A Life of Adventure

We can take any category of creation and learn a great deal of The Creator through the simplest of surveys. Take dogs: Weimaraners, boxers, Jack Russells, Pomeranians, golden retrievers, Airedales, bulldogs, beagles, Irish setters, whippets, Dalmatians, black Labradors, basset hounds, Irish wolfhounds, Lhasa apsos, Rhodesian ridgebacks. We can see humor and diversity. We can see dignity and grandeur. We can see playfulness and loyalty. We can see beauty, intelligence, curiosity, stamina — more.

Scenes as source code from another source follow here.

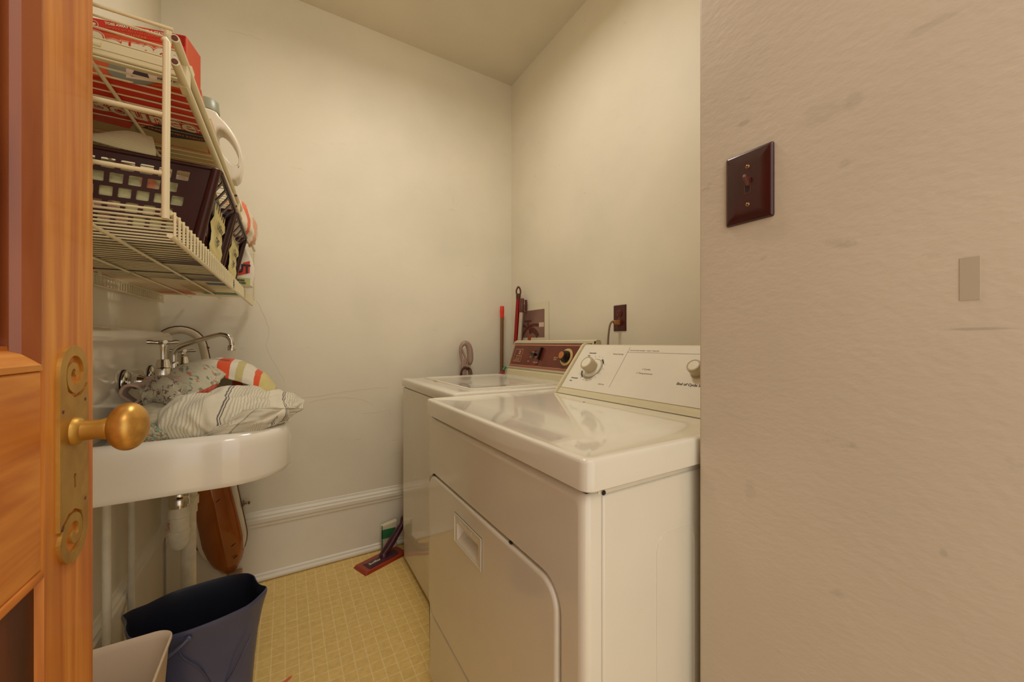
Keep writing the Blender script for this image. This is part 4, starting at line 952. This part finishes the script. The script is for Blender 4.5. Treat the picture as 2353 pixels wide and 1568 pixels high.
def fpoly(pts, mat, nm, parent, d=.0006, fn=FP):
    m = MB(); m.plate([pts], lambda u, v, dd: fn(u, v, d - dd), .0003); return m.build(nm, mat, parent)
def blob(u, v, ru, rv, n=20): return [(u + ru * math.cos(2 * PI * k / n), v + rv * math.sin(2 * PI * k / n)) for k in range(n)]
fpoly(rect(.002, .074, .13, .093), m_boxred, 'red_band', bx, .0003); fpoly(rect(.001, .002, .013, .092), m_boxred, 'red_band', bx, .0003)
m = MB(); m.text('TOSS AWAY WRINKLES & STATIC', .0052, FP(.104, .086, .0006), R1, U1, bold=.0002); m.build('lettering', m_boxwhite, bx)
m = MB(); m.text('DIMINUE LES PLIS ET LE STATIQUE', .0044, FP(.102, .0800, .0006), R1, U1); m.text('ELECTROSTATIQUE', .0050, FP(.096, .0740, .0006), R1, U1, bold=.0001); m.build('lettering', m_boxside, bx, label='pale orange lettering')
m = MB(); m.text('Bounce', .036, FP(.128, .043, .0004), R1, U1, bold=.0044, ext=.0001, sx=1.12); m.build('logo_outline', m_boxwhite, bx)
m = MB(); m.text('Bounce', .036, FP(.128, .043, .0008), R1, U1, bold=.0034, ext=.0001, sx=1.12); m.build('logo_outline', m_boxred, bx)
m = MB(); m.text('Bounce', .036, FP(.128, .043, .0012), R1, U1, bold=.0022, ext=.0001, sx=1.12); m.build('logo', m_boxwhite, bx)
m = MB(); m.plate([blob(.118, .083, .0062, .0062), blob(.118, .083, .0054, .0054)], lambda u, v, d: FP(u, v, .0009 - d), .0003); m.plate([blob(.118, .0835, .003, .002)], lambda u, v, d: FP(u, v, .0009 - d), .0003); m.build('badge', m_boxwhite, bx)
fpoly(blob(.068, .014, .034, .018), m_boxgrey, 'picture', bx, .0005); fpoly(rect(.014, .004, .078, .030), m_skin, 'picture', bx, .0007)
fpoly([(.048, .008), (.072, .008), (.066, .022), (.052, .020)], m_boxdark, 'picture', bx, .0010)
fpoly(rect(.002, .004, .026, .028), m_boxwhite, 'label_panel', bx, .0009)
m = MB(); m.text('Fresh Linen', .0066, FP(.0365, .0185, .0013), R1, U1, bold=.0002); m.build('lettering', m_boxdark, bx); m = MB(); m.text('massive properties', .0062, FP(.038, .0095, .0013), R1, U1, bold=.0001); m.build('lettering', m_boxdark, bx)
# underside print, seen from below through the wires
UB = lambda u, v, d=0: V(-.137, .800, ZU) + a_ * u + b_ * v - V(0, 0, d)
fpoly(rect(.004, .004, .24, .044), m_boxred, 'underside', bx, .0006, UB)
b2 = thing('dryer_sheet_box', (-.25, .99, ZU), 'red dryer sheet carton behind the large orange one, its name printed on the underside', 'box', 'dryer sheet cartons on the upper shelf')
m = MB(); a2, bb2 = obox(m, (-.127, .856), (-.998, -.06), .27, .195, .036, ZU + .002); m.build('carton', m_boxred, b2)
c2_ = V(-.127, .856, ZU + .002)
UC = lambda u, v, d=0: c2_ + a2 * u + bb2 * v - V(0, 0, d)
RS = lambda u, v, d=0: c2_ + bb2 * u + V(0, 0, v) - a2 * d
fpoly(rect(.004, .128, .262, .190), m_boxtan, 'print', b2, .0004, UC)
fpoly([(.002, .105), (.07, .105), (.10, .135), (.06, .150), (.002, .135)], m_boxdark, 'print', b2, .0008, UC)
fpoly([(.11, .128), (.24, .128), (.20, .150), (.12, .155)], m_orangeprint, 'print', b2, .0007, UC)
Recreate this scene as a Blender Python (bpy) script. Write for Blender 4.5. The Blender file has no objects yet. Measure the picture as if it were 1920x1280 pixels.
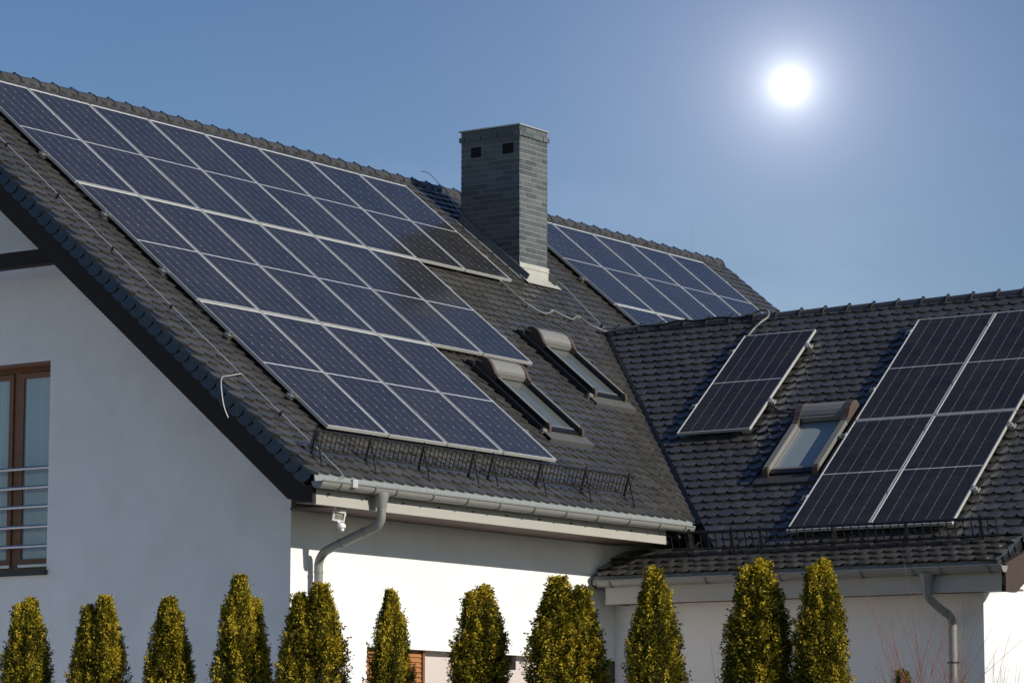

Just to drive home the point, let us consider another category, the flower. We have: rose, peony, tulip, lilac, lily, daffodil, aster, delphinium, dandelion, orchid, iris, violet . . . Once again we see infinite diversity and tenderness. We see sheer creative glee. Might not the same tenderness and glee carry over to the creation of humans? Might not human beings bring to God a wonderful opportunity for creation? And how much more exciting, how infinitely interesting when you consider that we, too, carry within us the potential for creation. God just might take a lively interest in our unfolding. God might be easily persuaded to aid and abet us in plans for expansion — after all, God is by nature expansive and so are we.

Perhaps when we say “Thy will be done,” we are committing ourselves to a life of adventure. Perhaps God’s will involves expansion and not constriction. Perhaps we will be asked over and over again to commit to becoming larger and more generous. Perhaps God views us as capable of endless growth and renewal, endless diversity and creativity. Perhaps God expects us to fulfill our fullest potential and will actually cooperate with any plans that make of ourselves that which we dream of being.